Why should you bother with all that crap?

So why can't we just tell them how it's going to be? Well under certain circumstances you can just tell them, but you've got to know it's the right choice selected because of the circumstances. Why should you care?

The Risks

If you don't engage appropriately with stakeholders then you will put your entire change process at risk. The key opinion leaders will not engage and not communicate when you want them to. Those they influence will be asking questions like, 'Why would I follow you if I don't trust you or your motives?' Leading executives might support the logic of your business case initially but your support will die away and you will see them changing horses in mid-stream. Some very structured project managers follow what I call a 'label and checklist' approach, using the right language and ticking off the stakeholders as they go through motions of engaging them but it has about as much long term value in managing change risks as reading chicken entrails.

If your change process is in an industrial environment then the impact of the risks is likely to be substantially higher. This is especially true in Australia where the norm is closer to confrontation than the partnerships in organisational development that are now regularly seen in the UK. So you need to follow a clear plan, engage all parties, assess risks and understand what quid pro quos are available for bargaining.

One of the critical keys to change project success

You will have gathered by now, then, that for my money stakeholder commitment management is one of the critical keys to change project success. So what is involved? The key steps begin with defining the critical stakeholders and what I call the topography. In other words where do they sit in relation to your problem, the one you have to tackle and transform for organisational improvement? This means identifying allies and enemies and defining their WIIFMs. The acronym (if you haven't come across it) means 'What's In It For Me?' This doesn't mean to infer that everyone is mercenary; simply that everyone has personal motivations (many of them laudable, moral and organisationally focussed) that drive their behaviours. So if you want them to change what they think and do, you have to communicate the alignment of their goals and yours to obtain their buy-in, build their commitment and ultimately develop advocates.

The tools

Managing Stakeholder Commitment is not rocket science, but it pays not to be reinventing the wheel with what could be the difference between glorious success and abject failure of a change process critical to your organisation's future. So here is a selection of tools that changedrivers applies to provide rigour in this challenging and amorphous environment.

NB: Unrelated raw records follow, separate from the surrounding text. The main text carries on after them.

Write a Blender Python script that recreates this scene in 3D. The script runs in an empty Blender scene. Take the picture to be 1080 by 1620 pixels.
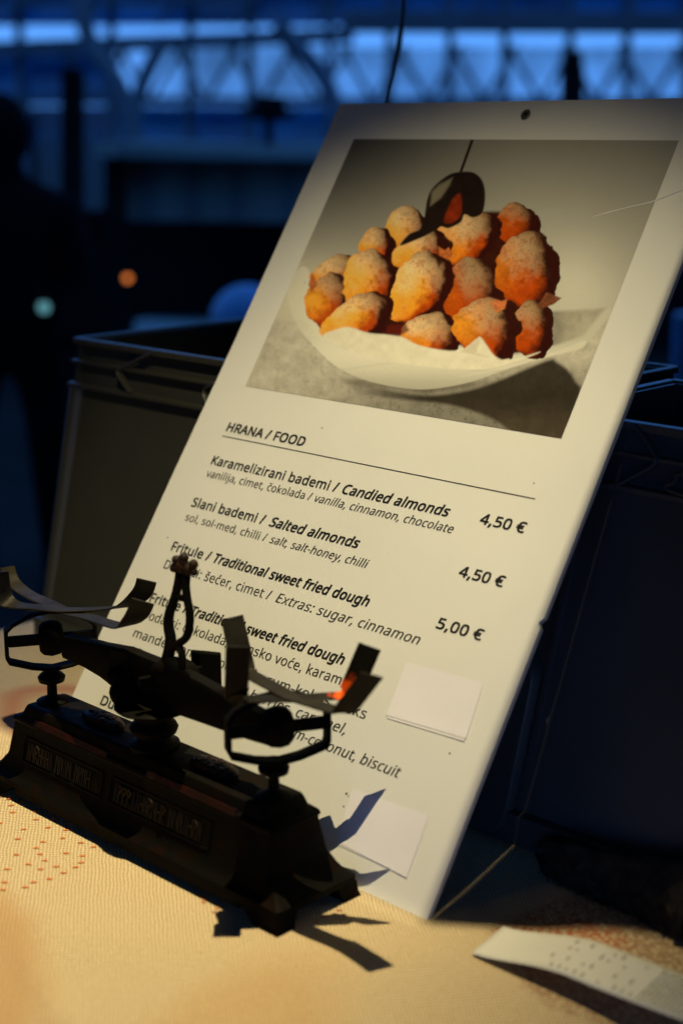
import bpy, math, random
import numpy as np
from mathutils import Vector, Matrix

random.seed(7)
rng = np.random.default_rng(11)
R = math.radians
TZ = 0.90                                   # table height
CAMH = TZ + 0.504                           # camera height
PITCH = R(14.06)
FPX = 2400.0                                # focal length in photo pixels (1080 x 1620)

# ------------------------------------------------------------ camera, world, lights
sc = bpy.context.scene
col = sc.collection
cam_d = bpy.data.cameras.new('camera')
cam = bpy.data.objects.new('camera', cam_d)
col.objects.link(cam)
cam.location = (0, 0, CAMH)
cam.rotation_euler = (R(90) - PITCH, 0, 0)
cam_d.sensor_fit = 'VERTICAL'
cam_d.sensor_height = 36.0
cam_d.sensor_width = 24.0
cam_d.lens = FPX / 1620 * 36
cam_d.clip_start = 0.05
cam_d.clip_end = 500
cam_d.dof.use_dof = True
cam_d.dof.focus_distance = 1.165
cam_d.dof.aperture_fstop = 3.4
cam_d.dof.aperture_blades = 9
sc.camera = cam

SKY_STRENGTH = 0.15
world = bpy.data.worlds.new('World')
sc.world = world
world.use_nodes = True
nt = world.node_tree
nt.nodes.clear()
wo = nt.nodes.new('ShaderNodeOutputWorld')
bg = nt.nodes.new('ShaderNodeBackground')
sky = nt.nodes.new('ShaderNodeTexSky')
sky.sky_type = 'NISHITA'
sky.sun_disc = False
sky.sun_elevation = R(2.0)
sky.sun_rotation = R(150)
tint = nt.nodes.new('ShaderNodeMix'); tint.data_type = 'RGBA'; tint.blend_type = 'MULTIPLY'
tint.inputs[0].default_value = 1.0
tint.inputs[7].default_value = (0.42, 0.92, 1.75, 1)
nt.links.new(sky.outputs[0], tint.inputs[6])
dusk = nt.nodes.new('ShaderNodeMix'); dusk.data_type = 'RGBA'
dusk.inputs[0].default_value = 0.88
nt.links.new(tint.outputs[2], dusk.inputs[6]); dusk.inputs[7].default_value = (0.80, 3.0, 8.8, 1)
nt.links.new(dusk.outputs[2], bg.inputs[0])
bg.inputs[1].default_value = SKY_STRENGTH
nt.links.new(bg.outputs[0], wo.inputs[0])

vs = sc.view_settings
vs.view_transform = 'Standard'; vs.look = 'None'; vs.exposure = 0.0; vs.gamma = 1.0
vs.use_curve_mapping = False

# local frame of the table-top: u runs along the foot of the menu board (to the right and
# towards the camera), t runs square to it towards the camera, z up from the table
B0 = Vector((0.05625, 0.904651, TZ))
U = Vector((0.719678, -0.694308, 0)); T = Vector((-0.694308, -0.719678, 0)); Z = Vector((0, 0, 1))
ROT = math.atan2(U.y, U.x)
D2 = Vector((0.379971, 0.393855, 0.836959)); NB = Vector((-0.581107, -0.602341, 0.547265))
def W(u, t, z): return B0 + U * u + T * t + Z * z
def BD(u, v, h=0.0): return B0 + U * u + D2 * v + NB * h
LEAN_T, LEAN_Z = D2.dot(T), D2.z
CP, SP = math.cos(PITCH), math.sin(PITCH)
def P(x, y, d):
    """world point seen at photo pixel (x, y) at forward distance d: used to read off real positions"""
    X = (x - 540) / FPX * d; Y = -(y - 810) / FPX * d
    return Vector((X, d * CP + Y * SP, CAMH - d * SP + Y * CP))
def px_of(p):
    r = Vector(p) - Vector((0, 0, CAMH))
    f = r.y * CP - r.z * SP
    return (540 + FPX * r.x / f, 810 - FPX * (r.y * SP + r.z * CP) / f)

def lamp(name, loc, target, energy, color, size, blend, radius):
    l = bpy.data.lights.new(name, 'SPOT')
    l.energy = energy; l.color = color; l.spot_size = R(size); l.spot_blend = blend
    l.shadow_soft_size = radius
    o = bpy.data.objects.new(name, l)
    col.objects.link(o)
    o.location = loc
    o.rotation_euler = (Vector(target) - Vector(loc)).to_track_quat('-Z', 'Y').to_euler()
    return o
LA = W(0.31, 0.45, 1.50)        # stall lamp that lights the menu board
LB = W(-0.20, -0.10, 1.30)      # stall lamp that lights the tablecloth
lampA = lamp('board_spotlight', LA, BD(-0.24, 0.15), 98, (1.0, 0.86, 0.50), 36.3, 1.0, 0.0018)
lampB = lamp('table_spotlight', LB, W(-0.33, 0.13, 0), 104, (1.0, 0.83, 0.46), 56, 1.0, 0.002)

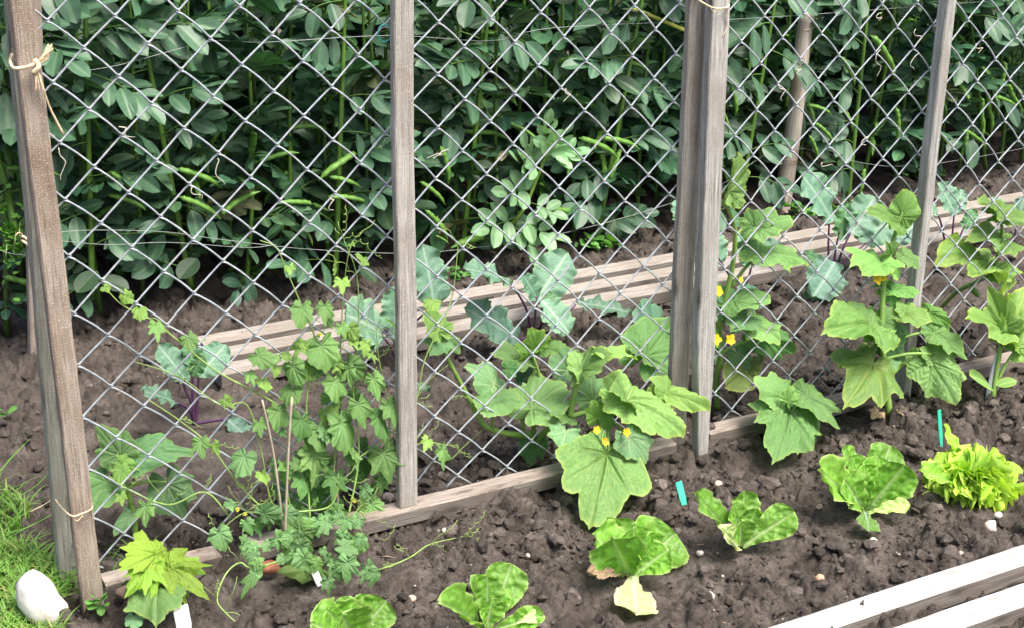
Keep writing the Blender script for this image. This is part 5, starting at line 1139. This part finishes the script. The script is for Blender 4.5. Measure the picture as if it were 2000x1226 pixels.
# long stray blades lying left
for k, (a, b2, c) in enumerate((((0, 985), (60, 955), (112, 905)), ((0, 1045), (50, 1030), (108, 1000)), ((5, 930), (25, 890), (60, 855)))):
    o = tube_obj('grass_stalk', [G(a[0]-20, a[1]+6, .01), G(*b2, .03), G(*c, .03)], [0.002, 0.0018, 0.0006], M_GRASS, k=5, flat=.3, col=(1.1, 1.1, 1))
    tag(o, ('long grass stalk pointing at the lower twine tie', 'lowest long grass stalk left of the post', 'short grass stalk on the bare soil far left')[k], 'grass stalk')
def leafy(name, label, spots, mat, root_px, z=0.0, cat='weed', w=.34, y_=None):
    root = thing(name, label, cat, G(*root_px))
    y0 = G(*root_px)[1]
    for (b, t) in spots:
        V, Q, A = blade_arrays(ELL, 8, 4, w, fold=.2, bend=.15, seed=int(b[0]))
        obj('leaf', mk('leaf', V, Q, [mat], A), root, frame(P(*b, y0-.002), P(*t, y0-.02), UP), (1.1, 1.1, 1))
        if abs(b[0]-root_px[0])+abs(b[1]-root_px[1]) > 4: tube_obj('stem', [P(root_px[0], root_px[1], y0), P((b[0]+root_px[0])/2, (b[1]+root_px[1])/2-3, y0), P(*b, y0-.002)], .0009, M_VSTEM, root, k=5)
    return root
leafy('weed', 'small bright leafy weed at the foot of the left post', (((190, 1168), (180, 1165)), ((188, 1178), (172, 1190)), ((196, 1172), (210, 1166)), ((196, 1180), (198, 1202)), ((190, 1170), (186, 1178)), ((204, 1178), (212, 1182)), ((180, 1172), (170, 1180)), ((198, 1165), (206, 1160))), M_WEED, (196, 1196))
leafy('weed', 'green weed seedling in the soil at the far left', (((12, 806), (0, 800)), ((14, 805), (34, 796)), ((12, 808), (2, 812))), M_WEED, (14, 812))
leafy('weed', 'low pale-leaved weed beside the pale stake', (((50, 585), (22, 590)), ((48, 580), (40, 560)), ((52, 582), (66, 570))), M_BEANY, (50, 592))
wd = thing('weed', 'clump of feathery bright weeds beside the pale stake twine', 'weed', G(25, 540))
for k in range(70):
    u, v = random.gauss(22, 16), random.gauss(465, 38); s = random.uniform(6, 14); a = random.random()*6.28
    V, Q, A = blade_arrays(ELL, 4, 2, .35, fold=.2, bend=.1)
    if k == 0: wm = mk('leaf', V, Q, [M_WEED], A)
    obj('leaf', wm, wd, frame(P(u, v, 3.58), P(u+s*math.cos(a), v+s*math.sin(a), 3.56), (random.gauss(0, .4), -.6, .7)), (1.2, 1.2, 1))
for u, v in ((12, 490), (28, 470), (36, 455)): tube_obj('stem', [G(25, 540), P(u, v+20, 3.58), P(u+3, v-25, 3.58)], .0012, M_VSTEM, wd, k=4)
SEED = []
for k, (u, v, lab) in enumerate(((1160, 485, 'low weed clump at the bean bed edge left of the third post'), (890, 545, 'dark green weed clump behind the slats, right of the middle post'), (490, 545, 'small bright weed in the shade under the beans, left panel'), (275, 540, 'tiny bright weed under the beans near the left post'), (1580, 425, 'mossy weed patch at the foot of the round stake'), (1800, 345, 'weed under the beans left of the slim post'))):
    wd = thing('weed', lab, 'weed', G(u, v)); y0 = G(u, v)[1]
    for q in range(26):
        a = random.random()*6.28; s = random.uniform(9, 20); uu, vv = u+random.gauss(0, 22), v-abs(random.gauss(8, 10))
        obj('leaf', wm, wd, frame(P(uu, vv, y0+random.gauss(0, .02)), P(uu+s*math.cos(a), vv+s*math.sin(a)*.6, y0-.02), (random.gauss(0, .3), -.4, .9)), (.8, .9, .8))
root = thing('low_bean_leaves', 'broad dull lower leaves lying on the soil under the left beans', 'leaves', G(360, 580))
for (b, t, w_) in (((190, 530), (150, 572), .42), ((195, 545), (252, 565), .42), ((385, 505), (350, 545), .42), ((700, 520), (735, 552), .4)):
    V, Q, A = blade_arrays(ELL, 10, 5, w_*.8, fold=.1, bend=.1, seed=int(b[0]))
    obj('leaf', mk('leaf', V, Q, [M_BEAN], A), root, frame(P(*b, 3.64), P(*t, 3.60), (.1*random.gauss(0, 3), -.3, .9)), (.5, .5, .42))

def stone(name, label, c, rad, mat, seed, cat='stone', col=(1, 1, 1), rot=0.0, planes=3, group=None):
    r = np.random.default_rng(seed); V = rock(ICO3, r, .16, planes); V = V/np.abs(V).max(0)*np.array(rad)
    a = np.array([[math.cos(rot), 0, math.sin(rot)], [0, 1, 0], [-math.sin(rot), 0, math.cos(rot)]]); V = V@a.T
    return tag(obj(name, mk(name, V, ICO3[1], [mat]), None, Matrix.Translation(Vector([float(q) for q in c])), col), label, cat, group)
stone('boulder', 'large smooth white stone in the grass by the left post', G(92, 1222)+np.array([0.0, 0.012, 0.045]), (.041, .046, .064), M_STONE, 17, rot=-.25, planes=5)
for k, (u, v, s, lab, col) in enumerate(((1937, 1021, .0145, 'egg-shaped white pebble near the right edge of the bed', (1.45, 1.4, 1.35)), (1951, 995, .009, 'smaller whitish pebble just behind the egg-shaped one', (1.4, 1.35, 1.25)),
    (1600, 993, .007, 'brownish round pebble just left of the full romaine lettuce', (.8, .65, .5)), (1706, 1048, .008, 'white pebble in front of the full romaine lettuce', (1.4, 1.35, 1.3)), (1368, 1068, .007, 'white pebble left of the three-leaved lettuce', (1.4, 1.4, 1.45)), (1384, 1174, .010, 'white pebble in front of the three-leaved lettuce', (1.45, 1.4, 1.3)),
    (1598, 1153, .009, 'tan pebble near the white planks', (.95, .7, .5)), (1403, 946, .009, 'pink-beige pebble right of the leaning green label', (1.2, 1.0, .85)), (1033, 1076, .007, 'pale pink pebble left of the rounded lettuce', (1.3, 1.2, 1.15)), (868, 1015, .0055, 'white pebble in front of the middle board', (1.4, 1.35, 1.3)),
    (1850, 1145, .010, 'beige pebble lying against the white plank', (1.2, 1.1, 1.0)), (1880, 1068, .0075, 'small beige pebble close to the white plank', (1.2, 1.1, 1.0)), (804, 1163, .0085, 'pink pebble between the first two lettuces', (1.25, 1.0, .85)))):
    if v > 1226: continue
    p = G(u, v, .006); stone('pebble', lab, (p[0], p[1], soil_h(p[0], p[1])+s*.75), (s*1.1, s*.9, s*.85), M_PEB, 70+k, 'pebble', col, planes=2, group='pebbles on the soil')
stone('flowerpot_shard', 'piece of reddish terracotta half buried under the vine', G(528, 1118)+np.array([0, 0, .012]), (.022, .012, .015), M_TERRA, 91, 'shard', rot=.3, planes=6)
stone('cobble', 'brown stone between the left post and the lime squash', G(243, 1170)+np.array([0, 0, .012]), (.016, .014, .014), M_PEB, 92, 'stone', (.55, .42, .36))
stone('clod', 'large pale clod of soil left of the rounded lettuce', G(1082, 1055)+np.array([0, 0, .006]), (.013, .012, .011), M_SOIL, 93, 'clod', (1.9, 1.9, 1.85), planes=8)
stone('clod', 'lump of soil lying on the board right of the third post', P(1386, 833, 2.385), (.014, .011, .010), M_SOIL, 94, 'clod', (1.4, 1.4, 1.4), planes=8)

def plant_label(label, foot, top, y0, dy, wid, mat, col=(1, 1, 1)):
    a = P(*foot, y0); b = P(*top, y0+dy); d = unit(b-a); L = np.linalg.norm(b-a)
    V = []; t = .0012
    xs = [-.025, 0, .25*L, .6*L, L-.002, L]; ws = [.15, .8, 1, 1, 1, .9]
    for x_, w_ in zip(xs, ws):
        for s, q in ((-1, -t), (1, -t), (1, t), (-1, t)): V.append((x_, s*wid/2*w_, q))
    F = []
    for i in range(len(xs)-1):
        for j in range(4): F.append((4*i+j, 4*(i+1)+j, 4*(i+1)+(j+1) % 4, 4*i+(j+1) % 4))
    n = 4*(len(xs)-1); F += [(0, 1, 2, 3), (n+3, n+2, n+1, n)]
    x = d; z = np.array([0, -.9, .45]); z = unit(z-z.dot(x)*x); y = np.cross(z, x); M = Matrix.Identity(4)
    for i in range(3): M[i][0] = x[i]; M[i][1] = y[i]; M[i][2] = z[i]; M[i][3] = a[i]
    return tag(obj('plant_label', mk('plant_label', V, np.array(F), [mat], smooth=False), None, M, col), label, 'plant label', 'plant labels')
plant_label('white plastic plant label in front of the lime-leaved squash', (362, 1235), (352, 1184), 2.185, -.005, .027, M_WLAB)
plant_label('slanting white plant label under the vine', (628, 1146), (608, 1102), 2.24, .01, .014, M_WLAB)
plant_label('leaning green plant label between huge leaf and three-leaved lettuce', (1336, 984), (1325, 940), 2.165, .015, .0155, M_GLAB)
plant_label('thin green plant label behind the frilly lettuce', (1838, 866), (1834, 800), 2.13, .01, .0105, M_GLAB, (.7, .95, .9))
plant_label('long white plant label leaning behind the squash seedling stem', (1930, 768), (1948, 690), 2.295, .03, .014, M_WLAB, (.85, .86, .88))
plant_label('small dark blue plant label behind the mesh at the right', (1912, 618), (1918, 598), 2.74, .01, .020, M_BLUE)

def tie(name, label, pts, r=.0021, extra=(), mat=None):
    parts = []
    o0 = np.asarray(pts[0], float)
    for p, rr in ((pts, r),)+tuple(extra):
        parts.append((*tube_arrays(catmull(p, 6)-o0, rr, 6), 0))
    V, F, MI, _ = join(parts)
    return tag(obj(name, mk(name, V, F, [mat or M_TWINE], None, MI), None, Matrix.Translation(Vector(o0))), label, 'twine')
yp = 2.368
k0 = P(68, 128, 2.355)
ex = [([k0+np.array([0, 0, .008]), k0+np.array([.004, -.008, 0]), k0+np.array([-.004, -.006, -.010]), k0+np.array([.005, -.002, -.004])], .0042)]
for k in range(9):
    a = random.uniform(-.4, .5); ex.append(([k0, k0+np.array([.012+random.uniform(0, .01), -.006, .012+a*.01]), k0+np.array([.024+random.uniform(-.004, .006), -.006+random.uniform(-.006, .006), .024+a*.022])], [.0022, .0018, .0012]))
for k in range(6):
    a = random.uniform(-.012, .012); ex.append(([k0, k0+np.array([.002+a*.5, -.004, -.018]), k0+np.array([.004+a, -.004, -.036-random.uniform(0, .01)])], [.0014, .001, .0006]))
ex.append(([k0+np.array([.004, -.004, -.012]), P(95, 205, 2.36), P(124, 264, 2.37)], [.0016, .0018, .0024]))
tie('twine_tie', 'frayed straw-coloured twine knotted round the top of the left post', [P(26, 100, 2.47), P(20, 118, 2.40), P(26, 133, 2.352), P(48, 132, 2.350), P(66, 126, 2.352), P(78, 118, 2.39)], .0028, ex)
tie('twine_tie', 'twine loop round the lower part of the left post pair', [P(107, 968, 2.47), P(112, 980, 2.42), P(138, 1006, 2.335), P(160, 1002, 2.332), P(178, 993, 2.333), P(180, 982, 2.37)], .0016, [([P(108, 970, 2.46), P(85, 985, 2.46), P(60, 998, 2.45)], .0008), ([P(140, 1006, 2.333), P(150, 1016, 2.330), P(162, 1006, 2.332)], .0006)])
tie('twine_tie', 'twine loop round the top of the third post pair with a dangling end', [P(1356, -4, 2.47), P(1366, 2, 2.36), P(1390, 15, 2.352), P(1408, 17, 2.35), P(1422, 14, 2.355), P(1424, 6, 2.38)], .0020, [([P(1421, 14, 2.353), P(1420, 35, 2.36), P(1420, 52, 2.362), P(1410, 74, 2.362)], [.0015, .0012, .0007]), ([P(1400, 15, 2.35), P(1396, 24, 2.349), P(1388, 18, 2.35)], .0006)])
tie('twine_tie', 'pale twine wound round the square stake behind the left post', [P(41, 464, 3.54), P(44, 462, 3.512), P(60, 472, 3.510), P(80, 480, 3.512)], .0035, [([P(42, 470, 3.53), P(46, 472, 3.510), P(62, 484, 3.509), P(80, 492, 3.512)], .0035), ([P(44, 458, 3.515), P(36, 455, 3.5), P(30, 462, 3.5)], .0015)])
sa, sb = np.asarray([3.175, 3.735, -0.06]), np.asarray(P(1579, 24, 3.73))
def ring(t, r, tilt=0.0):
    c = sa+(sb-sa)*t; return [c+np.array([r*math.cos(a), r*math.sin(a), tilt*math.cos(a)]) for a in np.linspace(0, 6.6, 16)]
tie('wire_tie', 'rusty wire wound twice round the middle of the round stake', ring(.305, .0305, .004), .0013, [(ring(.318, .0300, -.004), .0013), ([sa+(sb-sa)*.31+np.array([.024, -.02, 0]), P(1566, 320, 3.68), P(1578, 332, 3.68)], .001)], plain_mat('rusty_wire', (.25, .19, .12), .8, .3, 90))
tie('wire_tie', 'straw tie near the top of the round stake', ring(.93, .0262, .006), .0016)
tie('wire_ring', 'teal plastic ring hanging on the mesh beside the middle post', [P(751+13*math.cos(a), 65+17*math.sin(a), 2.415+.004*math.sin(a)) for a in np.linspace(0, 6.5, 14)], .0009, mat=plain_mat('teal_plastic', (.05, .42, .36), .4))['category'] = 'ring'
TL = ['in the upper left panel, below the twine stick', 'in the left panel centre, longest and hanging straight', 'in the left panel, just below the straight one', 'right of the middle post, pointing sideways', 'in the upper middle panel, far from both posts',
      'right of the middle post, very short', 'in the left panel near the middle post', 'left of the slim post, topmost and curly', 'touching the slim post near the top', 'left of the slim post, long and straight', 'right of the slim post',
      'in front of the round stake', 'just right of the round stake, upper one', 'in the right panel at mid height', 'at the foot of the round stake, lying sideways', 'in the right panel near the top edge', 'left of the slim post, below the topmost', 'close to the left post, a thin long one']
for k, (u, v, dx, dy) in enumerate(((232, 245, 28, 26), (420, 308, 14, 56), (372, 365, 20, 24), (875, 295, -38, 12), (1110, 175, -4, 22), (862, 300, -12, 8), (645, 385, 4, 28), (1790, 100, -10, 40), (1825, 45, 10, 32), (1717, 100, -3, 48), (1910, 88, 6, 14), (1525, 165, 6, 30), (1556, 133, 8, 14), (1690, 265, -4, 22), (1600, 320, 22, 5), (1718, 28, -2, 12), (1790, 60, 6, 22), (120, 290, 4, 60))):
    p = [P(u+dx*t+6*math.sin(t*7+k), v+dy*t+3*math.cos(t*9+k), 2.422-.006*t) for t in np.linspace(0, 1, 7)]
    o = tube_obj('dried_tendril', p, [.0010, .0009, .0005], M_DRY, k=4); tag(o, 'dry curly tendril hanging on the mesh '+TL[k], 'tendril', 'dried tendrils on the mesh')
print('objects', len(bpy.data.objects))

  • Change Impact Mapping: A method of understanding where the fallout of the change you are driving is likely to fall and therefore who you need to consider if you are to avoid risk of failure.
  • Friend & Foe Analysis: Smart tool best employed in a closed workshop environment to understand the relative position of key individuals and groups in relation to the commitment you seek, and enable planning for stakeholder management.
  • Influence Mapping: Process for refining the range of stakeholder management activity and ensuring that limited targeted efforts reach all the key players.
  • SEAMLEsS Communications: Framework for planning effective and efficient communications throughout a change project. This generally is done pretty poorly, so we may well be writing more about this one soon.
  • Engagement Process: The nuts and bolts of initiating the relationship with stakeholders with a view to pro-actively managing them in relation to your project. This includes defining Baseline Positioning, Communications Preferences and Hot Buttons.
  • Commitment Management: This is the core ongoing process of ensuring that early work with stakeholders is reinforced and that their support is there when you need it. Consequently this involves elements of Planning and Implementation.

The skills

Can anybody manage the commitment of stakeholders? We believe that given the right tools and skills anyone can. But it is important to understand that to get it right requires an awareness of nuance and subtlety of language. Words are both the friend and the enemy of the stakeholder manager. To obtain and maintain consent requires careful engineering, managing the language and the perception, because as everyone must eventually realise, everyone's perception is reality. You have to treat stakeholders like customers, and if you have to change their minds, you must do so slowly and subtly ensuring that they believe their WIIFMs are being satisfied by your strategies.